Achieving Certification
As your supplier relationship grows stronger, and both parties feel they are receiving positive performances, the supplier may be able to achieve a certified status. This occurs when you establish a set of selected criteria to be met by your suppliers. Certification must be obtained with sustained successful performance and can be lost with poor performance or a negative compliance outcome from an audit.

As the relationship continues to grow, the supplier also will become more integrated into your manufacturing process.

Developing Partnerships
Ultimately, the manufacturer/supplier relationship is at its best when a strategic partnership is formed, allowing full knowledge of the source of materials and ensuring high quality.

With a stronger business partnership, a supplier is more likely to:

·         Anticipate what is needed from the manufacturer and begin to take the leadership role in communication.
·         Notify the manufacturer if problems occur that limit production availability, or a quality issue is identified.
·          Communicate production delays when downtime or maintenance is required.

This type of partnership allows for an increased understanding and mutual benefits for both parties. It cultivates stronger commitments and encourages a greater interest in success for the material and finished goods.
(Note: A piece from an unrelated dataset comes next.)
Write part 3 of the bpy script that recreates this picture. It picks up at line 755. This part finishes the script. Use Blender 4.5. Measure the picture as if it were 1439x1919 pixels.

This type of relationship is your ultimate goal.

However, there are risks associated with forging this kind of partnership. Trust in both parties becomes paramount, and both entities must ensure no potential or real conflicts of interest occur. When both parties become more reliant on each other, if there is a breakdown on either side or the relationship dissolves, there is much more to lose.

Ensuring Quality for Consumers
Depending on the number of materials and ingredients needed, developing a supplier quality management program can be a complex and upfront investment. However, once you choose to build strong relationships with reliable suppliers, you will have peace of mind, knowing you’re delivering high quality to your consumer.